The closed-door talks covered Ghani's reform programme, his anti-corruption strategy and preparations for parliamentary elections due to take place next year.
US President Donald Trump "has declared that we are here to stay until we can secure a process of reconciliation and peace", Tillerson said, adding: "It's not an unlimited commitment."
Tillerson's unannounced visit follows one of the bloodiest weeks in Afghanistan in recent memory, with more than 200 people killed in multiple attacks on security installations and mosques across the country.
A spokesman for the militants told AFP last week the attacks were "a clear message... the enemy who thought they had scared us with the new Trump strategy have now been given a lesson".
The Taliban have been rampant since the withdrawal of NATO combat forces at the end of 2014.

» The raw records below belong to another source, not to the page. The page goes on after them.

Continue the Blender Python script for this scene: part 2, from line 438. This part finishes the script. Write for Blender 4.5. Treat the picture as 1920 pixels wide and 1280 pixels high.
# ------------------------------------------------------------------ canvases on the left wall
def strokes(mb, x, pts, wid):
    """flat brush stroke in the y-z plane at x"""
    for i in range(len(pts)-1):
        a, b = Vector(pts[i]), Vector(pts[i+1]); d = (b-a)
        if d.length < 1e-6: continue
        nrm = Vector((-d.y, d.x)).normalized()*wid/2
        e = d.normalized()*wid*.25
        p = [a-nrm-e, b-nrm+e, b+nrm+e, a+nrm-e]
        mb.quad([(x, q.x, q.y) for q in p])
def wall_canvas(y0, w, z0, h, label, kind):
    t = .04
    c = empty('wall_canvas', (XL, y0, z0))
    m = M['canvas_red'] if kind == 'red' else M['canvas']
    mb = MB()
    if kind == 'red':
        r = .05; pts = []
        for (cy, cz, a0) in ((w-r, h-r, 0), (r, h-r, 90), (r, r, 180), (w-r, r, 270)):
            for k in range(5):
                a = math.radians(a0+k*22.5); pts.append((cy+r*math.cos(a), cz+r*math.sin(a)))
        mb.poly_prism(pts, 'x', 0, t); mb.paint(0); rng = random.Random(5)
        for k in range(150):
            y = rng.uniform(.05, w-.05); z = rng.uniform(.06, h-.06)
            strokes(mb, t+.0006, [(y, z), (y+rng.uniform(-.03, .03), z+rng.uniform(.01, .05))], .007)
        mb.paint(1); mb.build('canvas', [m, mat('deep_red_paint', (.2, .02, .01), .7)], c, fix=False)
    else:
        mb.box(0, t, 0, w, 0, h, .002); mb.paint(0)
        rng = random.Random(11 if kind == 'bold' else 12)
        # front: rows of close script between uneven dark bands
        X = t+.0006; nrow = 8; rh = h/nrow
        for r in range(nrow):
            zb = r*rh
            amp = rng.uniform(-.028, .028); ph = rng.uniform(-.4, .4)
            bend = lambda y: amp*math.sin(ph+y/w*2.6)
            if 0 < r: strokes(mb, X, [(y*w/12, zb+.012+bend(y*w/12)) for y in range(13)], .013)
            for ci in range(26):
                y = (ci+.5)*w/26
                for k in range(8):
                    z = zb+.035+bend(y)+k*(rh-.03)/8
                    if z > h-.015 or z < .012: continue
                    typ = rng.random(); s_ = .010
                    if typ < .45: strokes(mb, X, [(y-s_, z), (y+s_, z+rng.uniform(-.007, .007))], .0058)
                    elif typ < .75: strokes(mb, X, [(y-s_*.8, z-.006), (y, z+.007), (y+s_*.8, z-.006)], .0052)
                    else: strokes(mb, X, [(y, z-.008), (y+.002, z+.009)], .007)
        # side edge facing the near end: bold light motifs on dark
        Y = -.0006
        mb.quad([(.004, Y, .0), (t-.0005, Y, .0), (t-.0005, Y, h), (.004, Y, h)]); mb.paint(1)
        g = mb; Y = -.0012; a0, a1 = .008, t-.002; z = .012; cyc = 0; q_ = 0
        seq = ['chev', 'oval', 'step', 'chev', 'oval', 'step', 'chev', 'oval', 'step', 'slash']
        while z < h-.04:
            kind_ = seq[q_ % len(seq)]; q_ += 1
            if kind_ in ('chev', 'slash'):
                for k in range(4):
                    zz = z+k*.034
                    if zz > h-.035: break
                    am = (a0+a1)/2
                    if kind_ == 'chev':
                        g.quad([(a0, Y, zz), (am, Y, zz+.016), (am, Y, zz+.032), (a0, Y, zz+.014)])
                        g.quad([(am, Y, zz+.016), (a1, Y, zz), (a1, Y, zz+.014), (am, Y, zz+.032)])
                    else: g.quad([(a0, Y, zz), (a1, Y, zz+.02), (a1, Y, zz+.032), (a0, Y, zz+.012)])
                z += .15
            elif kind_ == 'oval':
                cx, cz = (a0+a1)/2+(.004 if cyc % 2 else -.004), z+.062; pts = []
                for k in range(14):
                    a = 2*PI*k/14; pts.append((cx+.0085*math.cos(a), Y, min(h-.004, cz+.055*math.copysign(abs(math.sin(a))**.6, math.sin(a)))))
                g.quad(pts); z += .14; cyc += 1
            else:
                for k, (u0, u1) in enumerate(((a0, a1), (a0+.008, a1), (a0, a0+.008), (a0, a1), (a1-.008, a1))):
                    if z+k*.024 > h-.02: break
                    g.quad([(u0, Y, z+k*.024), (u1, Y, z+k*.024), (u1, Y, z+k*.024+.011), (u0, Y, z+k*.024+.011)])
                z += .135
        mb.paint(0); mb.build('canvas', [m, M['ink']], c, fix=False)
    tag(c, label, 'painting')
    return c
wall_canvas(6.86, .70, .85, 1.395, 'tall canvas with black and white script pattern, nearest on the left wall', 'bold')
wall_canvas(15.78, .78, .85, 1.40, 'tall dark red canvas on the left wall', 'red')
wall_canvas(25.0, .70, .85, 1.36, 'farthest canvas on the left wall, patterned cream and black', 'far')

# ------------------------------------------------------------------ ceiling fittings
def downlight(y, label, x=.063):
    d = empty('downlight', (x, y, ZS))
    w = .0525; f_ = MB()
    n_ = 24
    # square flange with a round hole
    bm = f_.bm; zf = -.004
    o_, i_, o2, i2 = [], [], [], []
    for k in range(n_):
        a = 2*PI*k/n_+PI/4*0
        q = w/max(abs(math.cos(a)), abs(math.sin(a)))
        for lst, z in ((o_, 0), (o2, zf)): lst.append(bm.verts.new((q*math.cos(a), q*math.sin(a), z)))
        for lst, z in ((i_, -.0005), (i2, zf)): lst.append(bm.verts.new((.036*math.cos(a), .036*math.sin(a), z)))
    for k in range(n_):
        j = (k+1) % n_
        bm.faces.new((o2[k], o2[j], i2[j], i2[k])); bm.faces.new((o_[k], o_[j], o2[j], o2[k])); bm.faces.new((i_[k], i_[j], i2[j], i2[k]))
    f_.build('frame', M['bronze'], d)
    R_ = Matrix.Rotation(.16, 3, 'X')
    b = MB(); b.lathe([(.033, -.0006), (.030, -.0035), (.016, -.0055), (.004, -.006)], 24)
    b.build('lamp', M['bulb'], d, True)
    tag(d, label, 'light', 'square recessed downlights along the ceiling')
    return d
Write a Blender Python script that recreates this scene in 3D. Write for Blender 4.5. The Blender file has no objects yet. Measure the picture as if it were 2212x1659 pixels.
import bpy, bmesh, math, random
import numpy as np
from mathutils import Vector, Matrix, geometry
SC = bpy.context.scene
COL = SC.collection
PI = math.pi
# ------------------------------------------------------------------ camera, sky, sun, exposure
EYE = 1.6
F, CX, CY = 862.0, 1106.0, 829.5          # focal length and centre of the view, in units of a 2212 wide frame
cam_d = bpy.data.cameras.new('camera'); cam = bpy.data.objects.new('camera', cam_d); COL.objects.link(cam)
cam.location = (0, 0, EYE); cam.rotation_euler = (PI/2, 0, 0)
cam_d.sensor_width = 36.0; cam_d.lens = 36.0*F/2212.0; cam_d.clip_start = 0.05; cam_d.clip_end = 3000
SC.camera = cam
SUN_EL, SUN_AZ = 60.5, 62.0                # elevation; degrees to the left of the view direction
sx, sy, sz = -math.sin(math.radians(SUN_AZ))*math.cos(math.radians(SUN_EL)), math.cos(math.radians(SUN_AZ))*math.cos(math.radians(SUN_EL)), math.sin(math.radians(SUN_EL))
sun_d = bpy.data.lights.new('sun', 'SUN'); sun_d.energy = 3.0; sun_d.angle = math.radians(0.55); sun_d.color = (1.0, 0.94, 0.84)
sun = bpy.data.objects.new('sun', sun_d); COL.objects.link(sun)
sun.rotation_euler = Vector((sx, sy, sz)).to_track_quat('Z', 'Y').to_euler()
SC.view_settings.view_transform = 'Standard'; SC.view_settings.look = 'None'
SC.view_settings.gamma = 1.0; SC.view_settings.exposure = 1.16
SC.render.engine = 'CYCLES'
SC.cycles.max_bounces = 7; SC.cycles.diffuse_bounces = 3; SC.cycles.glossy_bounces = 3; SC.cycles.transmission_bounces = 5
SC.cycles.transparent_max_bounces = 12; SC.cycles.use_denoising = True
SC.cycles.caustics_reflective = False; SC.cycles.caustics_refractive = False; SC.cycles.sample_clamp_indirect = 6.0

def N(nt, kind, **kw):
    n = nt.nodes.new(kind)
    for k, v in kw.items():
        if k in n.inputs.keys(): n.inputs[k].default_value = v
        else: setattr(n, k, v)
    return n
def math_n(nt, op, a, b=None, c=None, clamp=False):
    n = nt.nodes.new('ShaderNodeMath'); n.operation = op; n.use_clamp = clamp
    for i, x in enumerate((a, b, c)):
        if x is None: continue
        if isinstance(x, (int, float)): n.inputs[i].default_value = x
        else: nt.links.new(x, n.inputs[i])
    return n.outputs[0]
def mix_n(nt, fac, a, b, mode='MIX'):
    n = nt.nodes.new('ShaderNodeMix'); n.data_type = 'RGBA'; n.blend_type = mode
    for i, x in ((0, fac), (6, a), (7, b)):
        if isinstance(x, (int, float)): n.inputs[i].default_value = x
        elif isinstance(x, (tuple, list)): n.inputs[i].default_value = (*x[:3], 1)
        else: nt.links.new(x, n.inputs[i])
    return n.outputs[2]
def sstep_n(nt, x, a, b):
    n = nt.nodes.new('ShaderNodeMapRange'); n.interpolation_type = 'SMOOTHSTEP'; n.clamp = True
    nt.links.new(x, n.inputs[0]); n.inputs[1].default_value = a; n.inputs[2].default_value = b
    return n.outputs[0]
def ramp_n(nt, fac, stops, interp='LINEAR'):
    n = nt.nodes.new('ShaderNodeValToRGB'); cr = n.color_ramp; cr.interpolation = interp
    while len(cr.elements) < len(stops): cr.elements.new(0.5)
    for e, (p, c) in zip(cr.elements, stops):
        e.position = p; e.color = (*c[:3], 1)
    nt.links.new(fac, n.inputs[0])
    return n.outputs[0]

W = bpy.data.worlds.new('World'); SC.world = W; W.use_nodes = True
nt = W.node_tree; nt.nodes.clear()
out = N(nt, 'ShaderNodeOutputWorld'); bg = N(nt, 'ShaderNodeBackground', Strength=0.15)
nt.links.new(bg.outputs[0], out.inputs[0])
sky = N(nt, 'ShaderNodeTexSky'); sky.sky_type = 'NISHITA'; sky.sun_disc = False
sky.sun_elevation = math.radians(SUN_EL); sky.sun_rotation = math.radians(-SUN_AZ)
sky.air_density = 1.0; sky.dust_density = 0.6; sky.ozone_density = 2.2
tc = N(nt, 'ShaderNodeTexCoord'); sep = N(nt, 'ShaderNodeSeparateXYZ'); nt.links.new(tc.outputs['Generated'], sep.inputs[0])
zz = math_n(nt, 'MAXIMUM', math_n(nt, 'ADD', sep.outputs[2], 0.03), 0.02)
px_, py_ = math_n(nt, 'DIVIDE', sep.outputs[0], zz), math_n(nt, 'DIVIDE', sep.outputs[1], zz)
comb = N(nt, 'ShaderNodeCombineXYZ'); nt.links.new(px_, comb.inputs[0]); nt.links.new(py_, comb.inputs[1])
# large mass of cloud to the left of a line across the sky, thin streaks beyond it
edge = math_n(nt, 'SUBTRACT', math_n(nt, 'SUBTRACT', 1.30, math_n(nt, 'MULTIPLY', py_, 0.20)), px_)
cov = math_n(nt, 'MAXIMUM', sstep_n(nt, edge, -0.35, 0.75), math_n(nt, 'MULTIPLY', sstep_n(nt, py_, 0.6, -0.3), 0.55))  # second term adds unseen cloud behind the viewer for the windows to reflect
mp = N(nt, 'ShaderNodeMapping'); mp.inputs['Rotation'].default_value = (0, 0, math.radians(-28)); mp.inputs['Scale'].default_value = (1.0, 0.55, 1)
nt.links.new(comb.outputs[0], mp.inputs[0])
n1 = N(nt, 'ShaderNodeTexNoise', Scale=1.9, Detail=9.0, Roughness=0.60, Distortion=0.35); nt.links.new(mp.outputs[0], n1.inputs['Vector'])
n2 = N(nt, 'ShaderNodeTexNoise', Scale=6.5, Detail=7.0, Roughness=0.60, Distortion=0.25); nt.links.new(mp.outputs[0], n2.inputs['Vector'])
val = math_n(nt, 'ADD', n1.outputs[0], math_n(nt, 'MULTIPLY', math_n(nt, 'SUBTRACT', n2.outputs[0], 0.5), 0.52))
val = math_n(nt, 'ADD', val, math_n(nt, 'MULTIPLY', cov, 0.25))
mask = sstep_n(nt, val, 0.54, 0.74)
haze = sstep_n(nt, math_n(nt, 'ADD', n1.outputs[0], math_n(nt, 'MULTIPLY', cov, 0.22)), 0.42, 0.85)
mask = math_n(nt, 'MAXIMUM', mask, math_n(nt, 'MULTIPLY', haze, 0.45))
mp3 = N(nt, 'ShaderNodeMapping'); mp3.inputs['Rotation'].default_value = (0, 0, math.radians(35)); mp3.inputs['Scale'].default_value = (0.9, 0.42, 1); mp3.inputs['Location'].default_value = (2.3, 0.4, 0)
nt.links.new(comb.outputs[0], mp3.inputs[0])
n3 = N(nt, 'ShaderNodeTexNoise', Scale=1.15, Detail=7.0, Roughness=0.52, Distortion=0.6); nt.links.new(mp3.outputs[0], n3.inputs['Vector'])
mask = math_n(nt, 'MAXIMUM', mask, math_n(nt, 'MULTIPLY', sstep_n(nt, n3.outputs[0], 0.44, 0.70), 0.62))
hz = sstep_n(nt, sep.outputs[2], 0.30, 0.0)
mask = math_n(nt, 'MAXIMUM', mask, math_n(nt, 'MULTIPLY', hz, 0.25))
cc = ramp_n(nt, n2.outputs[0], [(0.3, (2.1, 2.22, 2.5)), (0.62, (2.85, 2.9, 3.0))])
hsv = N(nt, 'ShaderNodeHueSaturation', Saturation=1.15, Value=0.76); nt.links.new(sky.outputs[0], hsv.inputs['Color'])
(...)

Trump has cleared the way for the deployment of thousands more US troops in an open-ended commitment and there has been a surge in US airstrikes, but the insurgency has only intensified.
Militants fired several rockets into Kabul on Monday morning but there were no casualties.
During Mattis's visit last month Taliban militants fired multiple rockets towards the city's international airport in an attack that killed one person and wounded 11 others.
Tillerson is due to fly to Pakistan on Tuesday where he will pressure Islamabad to take action on the support Taliban and other "terrorist organisations" receive in the country.
Islamabad needed to "take a clear-eyed view of the situation that they are confronted with in terms of the number of terrorist organisations that find safe haven inside" the country, he told reporters, according to a pool report.
"We want to work closely (with) Pakistan to create a more stable and secure Pakistan as well," Tillerson said.